■ **Data provided**:
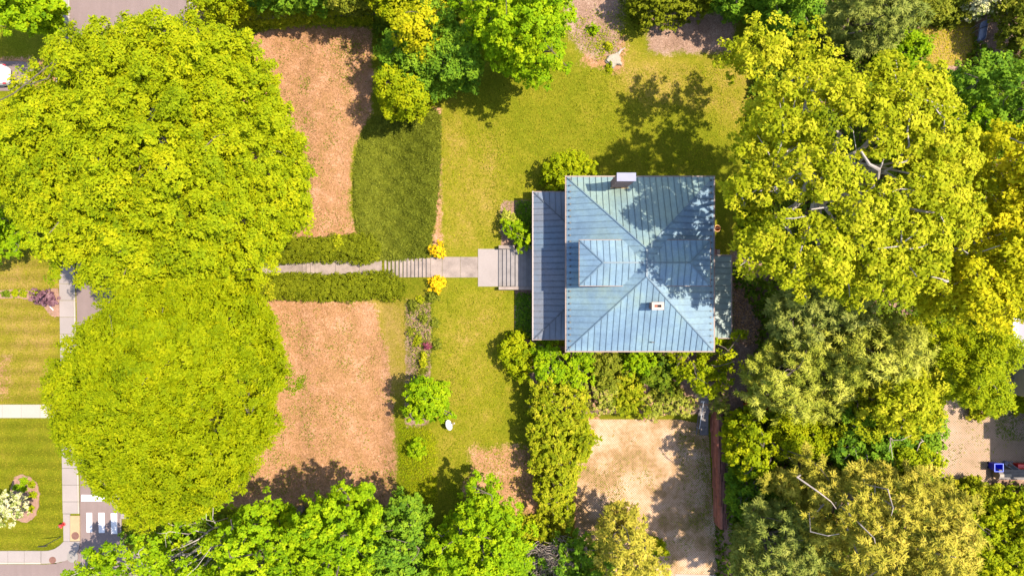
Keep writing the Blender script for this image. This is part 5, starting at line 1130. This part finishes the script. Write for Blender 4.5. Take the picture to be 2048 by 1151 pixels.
m = MB(); m.tube([fe - dn * .1, fe + dn * .06], [.06, .075], 10); m.build("feed_horn", CR, sd)
m = MB(); m.tube([(dc.x - .14, dc.y - .05, ZT - .1), (dc.x - .14, dc.y - .05, dz - .05), tuple(dc - dn * .12)], .035, 8); m.build("post", GREYM, sd)

# bleached stump with root flares
sc_ = P(1227, 120, ZT); st = empty("tree_stump", sc_, "bleached white tree stump with splayed roots at the upper edge of the lawn", "stump"); r = np.random.default_rng(5)
ns = 30; ang = np.linspace(0, 2 * math.pi, ns, endpoint=False)
fl = .50 + .0 * ang
for a0_, l_, w_ in ((3.3, .34, .34), (2.5, .12, .3), (4.5, .34, .34), (5.75, .38, .24), (1.0, .36, .3), (.2, .16, .35)):
    dlt = (ang - a0_ + math.pi) % (2 * math.pi) - math.pi; fl = fl + l_ * np.exp(-(dlt / w_) ** 2)
v = []; f = []
for q, z in ((1.0, -.05), (.92, .12), (.72, .24), (.6, .30)):
    for k in range(ns):
        rr = (.42 + (fl[k] - .42) * q) * r.uniform(.94, 1.06) * (1 if q > .9 else .9 + .1 * q) + r.normal(0, .012); v.append((sc_[0] + rr * math.cos(ang[k]), sc_[1] + rr * math.sin(ang[k]), ZT + z + r.normal(0, .012)))
for i in range(3):
    for k in range(ns): f.append((i * ns + k, i * ns + (k + 1) % ns, (i + 1) * ns + (k + 1) % ns, (i + 1) * ns + k))
f.append(tuple(3 * ns + k for k in range(ns)))
MB().add(v, f).build("trunk_base", STUMPM, st)
m = MB(); m.tube([(sc_[0] + .35, sc_[1] + .45, ZT + .14), (sc_[0] + .62, sc_[1] + .85, ZT + .08), (sc_[0] + 1.0, sc_[1] + 1.1, ZT)], [.14, .09, .03], 7); m.build("root", BARK_PALE, st)

# slide in the top right garden
zb = ZT; p0 = Vector(P(1961, 82, zb + .35)); p1 = Vector(P(1967, 42, zb + 1.35)); sl = empty("slide", (p0.x, p0.y, zb), "grey-blue rounded-end plastic slide under the trees beside the golden lawn", "slide")
dr_ = (p1 - p0); rt = Vector((dr_.y, -dr_.x, 0)).normalized(); W_ = .36
def sec(t):
    w = W_ * (math.sin(math.pi * min(max(t, .0), 1)) ** .0 if .12 < t < .88 else max(.35, math.sqrt(max(0, 1 - ((.12 - min(t, 1 - t)) / .13) ** 2))))
    c_ = p0 + dr_ * t; h = .16; up = Vector((0, 0, 1))
    return [c_ - rt * w + up * h, c_ - rt * (w - .05) + up * (h + .02), c_ - rt * (w - .08) + up * .02, c_ + rt * (w - .08) + up * .02, c_ + rt * (w - .05) + up * (h + .02), c_ + rt * w + up * h, c_ + rt * w - up * .02, c_ - rt * w - up * .02]
tt = [0, .03, .07, .12, .3, .5, .7, .88, .93, .97, 1.0]; v = []; f = []
for t in tt: v += [tuple(q) for q in sec(t)]
for i in range(len(tt) - 1):
    for k in range(8): f.append((i * 8 + k, i * 8 + (k + 1) % 8, (i + 1) * 8 + (k + 1) % 8, (i + 1) * 8 + k))
f.append(tuple(range(8))); f.append(tuple((len(tt) - 1) * 8 + k for k in range(8))[::-1])
MB().add(v, f).build("chute", SLIDEM, sl)
q = p0 + dr_ * .66; MB().bar(q - rt * .37 + Vector((0, 0, .19)), q + rt * .37 + Vector((0, 0, .19)), .06, .04).build("cross_bar", DARKM, sl)
m = MB()
for t in (.12, .66, .95):
    for s_ in (-1, 1): q = p0 + dr_ * t + rt * s_ * .27; m.tube([(q.x, q.y, zb - .05), tuple(q)], .03, 6)
m.build("leg", GREYM, sl)

# timber retaining wall and wooden steps
tw = empty("retaining_wall", P(1424, 930, ZD), "long red-brown timber wall along the right side of the driveway", "wall")
wz0, wz1 = ZD - .1, ZT + .18; nco = 7; rr = random.Random(4)
xa, xb = WX(1418, ZD), WX(1424.5, ZD); yt, yb_ = WY(806, ZT), WY(1056, ZT)
def wx_at(yy): return xa + (yy - yt) / (yb_ - yt) * .42
hc = (wz1 - wz0) / nco
for c_ in range(nco):
    yy = yt - (rr.uniform(0, 1.4)); prev = yt
    while prev > yb_:
        nxt = max(yb_, yy - 0); 
        if prev - nxt > .25 or nxt == yb_:
            x0 = (wx_at(prev) + wx_at(nxt)) / 2 + rr.uniform(-.02, .02) + c_ * .012
            MB().box(x0, x0 + .2, nxt + .012, prev - .012, wz0 + c_ * hc + .006, wz0 + (c_ + 1) * hc - .006).build("timber", TIMBER, tw)
            prev = nxt
        yy = prev - rr.uniform(2.2, 2.8)
for k in range(3):
    prev = yt
    while prev > yb_:
        nxt = max(yb_, prev - rr.uniform(1.9, 2.8)); x0 = (wx_at(prev) + wx_at(nxt)) / 2 + .2 + k * .125 + .10
        MB().box(x0, x0 + .115, nxt + .01, prev - .01, wz1 - .5, wz1 + rr.uniform(.0, .03)).build("cap_timber", TIMBER_TOP, tw); prev = nxt
ws = empty("wooden_steps", P(1408, 840, ZD), "short flight of weathered grey wooden steps with white handrail beside the timber wall", "steps")
ny = 8; yy = np.linspace(WY(868, ZD), WY(796, ZT), ny + 1)
for i in range(ny):
    z = ZD + (ZT + .02 - ZD) * (i + 1) / ny
    MB().box(WX(1399, z), WX(1418.5, z) - .1, yy[i], yy[i + 1] + .03, z - .05, z).build("tread", WOODG, ws)
m = MB()
for xx in (WX(1398, 1.2) - .06, WX(1418, 1.2) - .12): m.bar((xx, yy[0] + .05, ZD + .05), (xx, yy[-1], ZT - .12), .06, .22)
m.build("stringer", WOODG, ws)
hx = WX(1401, 2); m = MB(); m.tube([(hx, yy[0] + .75, ZD + .2), (hx, yy[0] + .75, ZD + 1.15), (hx + .02, yy[-1] - .1, ZT + .95), (hx + .02, yy[-1] - .1, ZT)], .032, 8)
m.bar((hx - .22, yy[-1] - .1, ZT + .97), (hx + .12, yy[-1] - .1, ZT + .97), .07, .05); m.build("handrail", WPAINT, ws)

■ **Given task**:
Copy the whole of the material above exactly, but not its images.

■ **Result**:
Keep writing the Blender script for this image. This is part 5, starting at line 1130. This part finishes the script. Write for Blender 4.5. Take the picture to be 2048 by 1151 pixels.
m = MB(); m.tube([fe - dn * .1, fe + dn * .06], [.06, .075], 10); m.build("feed_horn", CR, sd)
m = MB(); m.tube([(dc.x - .14, dc.y - .05, ZT - .1), (dc.x - .14, dc.y - .05, dz - .05), tuple(dc - dn * .12)], .035, 8); m.build("post", GREYM, sd)

# bleached stump with root flares
sc_ = P(1227, 120, ZT); st = empty("tree_stump", sc_, "bleached white tree stump with splayed roots at the upper edge of the lawn", "stump"); r = np.random.default_rng(5)
ns = 30; ang = np.linspace(0, 2 * math.pi, ns, endpoint=False)
fl = .50 + .0 * ang
for a0_, l_, w_ in ((3.3, .34, .34), (2.5, .12, .3), (4.5, .34, .34), (5.75, .38, .24), (1.0, .36, .3), (.2, .16, .35)):
    dlt = (ang - a0_ + math.pi) % (2 * math.pi) - math.pi; fl = fl + l_ * np.exp(-(dlt / w_) ** 2)
v = []; f = []
for q, z in ((1.0, -.05), (.92, .12), (.72, .24), (.6, .30)):
    for k in range(ns):
        rr = (.42 + (fl[k] - .42) * q) * r.uniform(.94, 1.06) * (1 if q > .9 else .9 + .1 * q) + r.normal(0, .012); v.append((sc_[0] + rr * math.cos(ang[k]), sc_[1] + rr * math.sin(ang[k]), ZT + z + r.normal(0, .012)))
for i in range(3):
    for k in range(ns): f.append((i * ns + k, i * ns + (k + 1) % ns, (i + 1) * ns + (k + 1) % ns, (i + 1) * ns + k))
f.append(tuple(3 * ns + k for k in range(ns)))
MB().add(v, f).build("trunk_base", STUMPM, st)
m = MB(); m.tube([(sc_[0] + .35, sc_[1] + .45, ZT + .14), (sc_[0] + .62, sc_[1] + .85, ZT + .08), (sc_[0] + 1.0, sc_[1] + 1.1, ZT)], [.14, .09, .03], 7); m.build("root", BARK_PALE, st)

# slide in the top right garden
zb = ZT; p0 = Vector(P(1961, 82, zb + .35)); p1 = Vector(P(1967, 42, zb + 1.35)); sl = empty("slide", (p0.x, p0.y, zb), "grey-blue rounded-end plastic slide under the trees beside the golden lawn", "slide")
dr_ = (p1 - p0); rt = Vector((dr_.y, -dr_.x, 0)).normalized(); W_ = .36
def sec(t):
    w = W_ * (math.sin(math.pi * min(max(t, .0), 1)) ** .0 if .12 < t < .88 else max(.35, math.sqrt(max(0, 1 - ((.12 - min(t, 1 - t)) / .13) ** 2))))
    c_ = p0 + dr_ * t; h = .16; up = Vector((0, 0, 1))
    return [c_ - rt * w + up * h, c_ - rt * (w - .05) + up * (h + .02), c_ - rt * (w - .08) + up * .02, c_ + rt * (w - .08) + up * .02, c_ + rt * (w - .05) + up * (h + .02), c_ + rt * w + up * h, c_ + rt * w - up * .02, c_ - rt * w - up * .02]
tt = [0, .03, .07, .12, .3, .5, .7, .88, .93, .97, 1.0]; v = []; f = []
for t in tt: v += [tuple(q) for q in sec(t)]
for i in range(len(tt) - 1):
    for k in range(8): f.append((i * 8 + k, i * 8 + (k + 1) % 8, (i + 1) * 8 + (k + 1) % 8, (i + 1) * 8 + k))
f.append(tuple(range(8))); f.append(tuple((len(tt) - 1) * 8 + k for k in range(8))[::-1])
MB().add(v, f).build("chute", SLIDEM, sl)
q = p0 + dr_ * .66; MB().bar(q - rt * .37 + Vector((0, 0, .19)), q + rt * .37 + Vector((0, 0, .19)), .06, .04).build("cross_bar", DARKM, sl)
m = MB()
for t in (.12, .66, .95):
    for s_ in (-1, 1): q = p0 + dr_ * t + rt * s_ * .27; m.tube([(q.x, q.y, zb - .05), tuple(q)], .03, 6)
m.build("leg", GREYM, sl)

# timber retaining wall and wooden steps
tw = empty("retaining_wall", P(1424, 930, ZD), "long red-brown timber wall along the right side of the driveway", "wall")
wz0, wz1 = ZD - .1, ZT + .18; nco = 7; rr = random.Random(4)
xa, xb = WX(1418, ZD), WX(1424.5, ZD); yt, yb_ = WY(806, ZT), WY(1056, ZT)
def wx_at(yy): return xa + (yy - yt) / (yb_ - yt) * .42
hc = (wz1 - wz0) / nco
for c_ in range(nco):
    yy = yt - (rr.uniform(0, 1.4)); prev = yt
    while prev > yb_:
        nxt = max(yb_, yy - 0); 
        if prev - nxt > .25 or nxt == yb_:
            x0 = (wx_at(prev) + wx_at(nxt)) / 2 + rr.uniform(-.02, .02) + c_ * .012
            MB().box(x0, x0 + .2, nxt + .012, prev - .012, wz0 + c_ * hc + .006, wz0 + (c_ + 1) * hc - .006).build("timber", TIMBER, tw)
            prev = nxt
        yy = prev - rr.uniform(2.2, 2.8)
for k in range(3):
    prev = yt
    while prev > yb_:
        nxt = max(yb_, prev - rr.uniform(1.9, 2.8)); x0 = (wx_at(prev) + wx_at(nxt)) / 2 + .2 + k * .125 + .10
        MB().box(x0, x0 + .115, nxt + .01, prev - .01, wz1 - .5, wz1 + rr.uniform(.0, .03)).build("cap_timber", TIMBER_TOP, tw); prev = nxt
ws = empty("wooden_steps", P(1408, 840, ZD), "short flight of weathered grey wooden steps with white handrail beside the timber wall", "steps")
ny = 8; yy = np.linspace(WY(868, ZD), WY(796, ZT), ny + 1)
for i in range(ny):
    z = ZD + (ZT + .02 - ZD) * (i + 1) / ny
    MB().box(WX(1399, z), WX(1418.5, z) - .1, yy[i], yy[i + 1] + .03, z - .05, z).build("tread", WOODG, ws)
m = MB()
for xx in (WX(1398, 1.2) - .06, WX(1418, 1.2) - .12): m.bar((xx, yy[0] + .05, ZD + .05), (xx, yy[-1], ZT - .12), .06, .22)
m.build("stringer", WOODG, ws)
hx = WX(1401, 2); m = MB(); m.tube([(hx, yy[0] + .75, ZD + .2), (hx, yy[0] + .75, ZD + 1.15), (hx + .02, yy[-1] - .1, ZT + .95), (hx + .02, yy[-1] - .1, ZT)], .032, 8)
m.bar((hx - .22, yy[-1] - .1, ZT + .97), (hx + .12, yy[-1] - .1, ZT + .97), .07, .05); m.build("handrail", WPAINT, ws)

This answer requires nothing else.